SF: I’m already working on it. I started with long form, back in the days when my writing wasn’t anything I had considered showing to people, just something I did. Even though I’ve become quite good at cutting, the word counts are creeping up and up, so I might as well just go for it.
AM: What’s the best piece of writing advice you ever received? What was the worst?
SF: I’ve had lots of good advice. I’ve been fortunate enough to get to know some really excellent writers, one or two of whom have turned out to be equally excellent teachers. It’s tough to winnow it all down to one, but the importance of good crit buddies isn’t news to anyone (I have marvelous crit buddies, and I treasure them), so…I was in a class Cat Rambo was teaching, and she talked about finding the core of the story. What’s the story about? Not the plot, or the character’s main desire, or the conflict, but what I described above as the beating heart. Find what your story is about and slice away everything not relevant.

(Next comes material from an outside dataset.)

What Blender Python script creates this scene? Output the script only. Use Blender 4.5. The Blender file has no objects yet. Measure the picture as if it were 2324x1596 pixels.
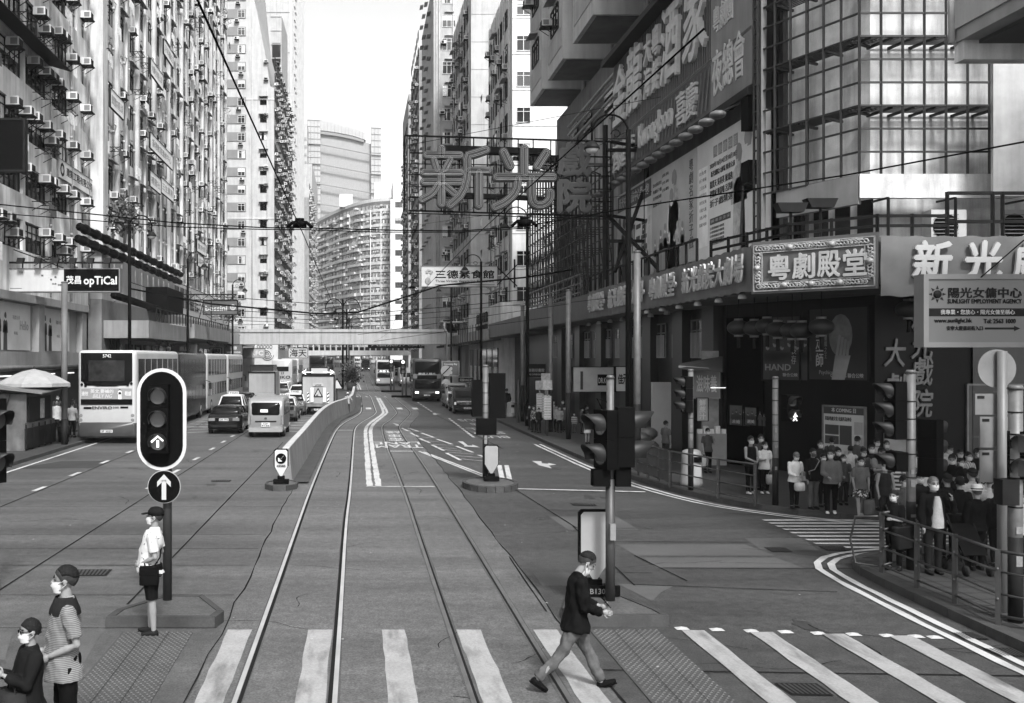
import bpy, bmesh, math, random
from mathutils import Vector, Matrix, noise
V = Vector
S = bpy.context.scene
C = S.collection
R = random.Random(11)
# ---------------------------------------------------------------- camera, sky, sun, exposure
# measured on the photograph at 2324 x 1596: street vanishing point (812, 813)
F, H, U0, V0 = 2300.0, 3.75, 812.0, 813.0
cam = bpy.data.cameras.new("camera"); co = bpy.data.objects.new("camera", cam); C.objects.link(co)
co.location = (0, 0, H); co.rotation_euler = (math.radians(90), 0, 0)
cam.sensor_width = 36; cam.lens = 36 * F / 2324
cam.shift_x = (1162 - U0) / 2324; cam.shift_y = (V0 - 798) / 2324
cam.clip_start = .1; cam.clip_end = 3000
S.camera = co
SUN_EL, SUN_AZ = 47, 166          # degrees; azimuth clockwise from +Y: high behind the camera
w = bpy.data.worlds.new("World"); S.world = w; w.use_nodes = True
nt = w.node_tree; bg = nt.nodes["Background"]
sk = nt.nodes.new("ShaderNodeTexSky"); sk.sky_type = 'NISHITA'; sk.sun_disc = False
sk.sun_elevation = math.radians(SUN_EL); sk.sun_rotation = math.radians(SUN_AZ); sk.dust_density = 3
bw = nt.nodes.new("ShaderNodeRGBToBW")
nt.links.new(sk.outputs[0], bw.inputs[0]); nt.links.new(bw.outputs[0], bg.inputs[0]); bg.inputs[1].default_value = .125
sl = bpy.data.lights.new("sun", 'SUN'); sl.energy = 2.2; sl.angle = math.radians(10)
so = bpy.data.objects.new("sun", sl); C.objects.link(so)
a, e = math.radians(SUN_AZ), math.radians(SUN_EL)
so.rotation_euler = V((math.sin(a)*math.cos(e), math.cos(a)*math.cos(e), math.sin(e))).to_track_quat('Z', 'Y').to_euler()
S.view_settings.view_transform = 'Standard'; S.view_settings.look = 'None'
S.view_settings.exposure = EXPOSURE = 1.65; S.view_settings.gamma = 1
S.cycles.max_bounces = 6; S.cycles.diffuse_bounces = 3; S.cycles.volume_bounces = 0
S.cycles.transparent_max_bounces = 8; S.cycles.use_denoising = True

# ---------------------------------------------------------------- helpers
def G(u, v, z=0):                  # ground point seen at (u, v)
    k = (H - z) / (v - V0); return V(((u - U0) * k, F * k, z))
def P(u, v, Y):                    # point at distance Y seen at (u, v)
    return V(((u - U0) * Y / F, Y, H + (V0 - v) * Y / F))
def seen(p):
    return (U0 + p[0] * F / p[1], V0 - (p[2] - H) * F / p[1]) if p[1] > .3 else (-9e9, 0)

_mats = {}
def mat(key, g, rough=.75, v=.18, sc=.9, st=0, fine=0, bump=0, metal=0, spec=.4, emit=0, stretch=None, rnd=0, worn=0, mid=0):
    if key in _mats: return _mats[key]
    m = bpy.data.materials.new(key); m.use_nodes = True; _mats[key] = m
    n = m.node_tree; L = n.links.new; b = n.nodes["Principled BSDF"]
    def N(t, **k):
        x = n.nodes.new(t)
        for a_, b_ in k.items(): setattr(x, a_, b_)
        return x
    pos = N("ShaderNodeNewGeometry").outputs['Position']
    def nz(scale, det, vec, lo, hi, a0=.32, a1=.68):
        mp = N("ShaderNodeMapping"); mp.inputs['Scale'].default_value = vec; L(pos, mp.inputs[0])
        t = N("ShaderNodeTexNoise"); t.inputs['Scale'].default_value = scale; t.inputs['Detail'].default_value = det
        t.inputs['Roughness'].default_value = .6; L(mp.outputs[0], t.inputs['Vector'])
        r = N("ShaderNodeMapRange"); L(t.outputs['Fac'], r.inputs[0])
        for i, q in enumerate((a0, a1, lo, hi)): r.inputs[i + 1].default_value = q
        return r.outputs[0], t.outputs['Fac']
    val = None
    def mul(x, y):
        if x is None: return y
        q = N("ShaderNodeMath", operation='MULTIPLY'); L(x, q.inputs[0]); L(y, q.inputs[1]); return q.outputs[0]
    if v: val = mul(val, nz(sc, 6, stretch or (1, 1, 1), 1 - v, 1 + v)[0])
    if mid: val = mul(val, nz(5.5, 7, (1, 1, 1), 1 - mid, 1 + mid)[0]); val = mul(val, nz(.16, 3, (1, 1, 1), 1 - mid*.7, 1 + mid*.7)[0])
    if st: val = mul(val, nz(2.2, 5, (1, 1, .09), 1 - st, 1.04, .28, .6)[0])
    if fine:
        f_, raw = nz(38, 4, (1, 1, 1), 1 - fine, 1 + fine); val = mul(val, f_)
    if worn: val = mul(val, nz(1.6, 9, (2.2, .45, 1), 1 - worn, 1.02, .3, .5)[0])
    if rnd:
        oi = N("ShaderNodeObjectInfo"); r = N("ShaderNodeMapRange"); L(oi.outputs['Random'], r.inputs[0])
        r.inputs[3].default_value = 1 - rnd; r.inputs[4].default_value = 1 + rnd; val = mul(val, r.outputs[0])
    if val is None: b.inputs['Base Color'].default_value = (g, g, g, 1)
    else:
        q = N("ShaderNodeMath", operation='MULTIPLY'); q.inputs[1].default_value = g; L(val, q.inputs[0]); L(q.outputs[0], b.inputs['Base Color'])
    if bump:
        t = N("ShaderNodeTexNoise"); t.inputs['Scale'].default_value = 45; t.inputs['Detail'].default_value = 4; L(pos, t.inputs['Vector'])
        bp = N("ShaderNodeBump"); bp.inputs['Strength'].default_value = bump; bp.inputs['Distance'].default_value = .02
        L(t.outputs['Fac'], bp.inputs['Height']); L(bp.outputs[0], b.inputs['Normal'])
    b.inputs['Roughness'].default_value = rough; b.inputs['Metallic'].default_value = metal
    b.inputs['Specular IOR Level'].default_value = spec
    if emit:
        b.inputs['Emission Color'].default_value = (1, 1, 1, 1); b.inputs['Emission Strength'].default_value = emit
    return m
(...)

The worst was not to try writing for publication at all. “If you write for yourself you’re still a writer, and you won’t have to cope with the endless disappointment of rejection.” If you have no intention of finding a reader, you don’t make the effort to learn how to communicate more clearly, and that’s what it’s all about. Otherwise, it’s just patterns of lines on a page. I’ve done both, and what I’ve learned is this: you should always write for yourself, but edit for someone else.
AM: Is there anything better in life than freshly baked bread and a good cup of coffee?
SF: The blog posts! I’m fussy about food because the second brain in my gut has the personality of an unruly toddler, and if I tried to stuff any old thing into my face I’d soon be extremely ill. There’s something deliciously decadent but wholesome about freshly baked, slow-fermented bread. Still, if you asked me to choose between fresh bread and my bicycles, I’d stop eating bread altogether. Coffee and tea, however, are one of the major food groups, as far as I’m concerned. Ask me to choose between either of these and my bicycles, and I’d have to ask Hedron to bring his hat for a visit.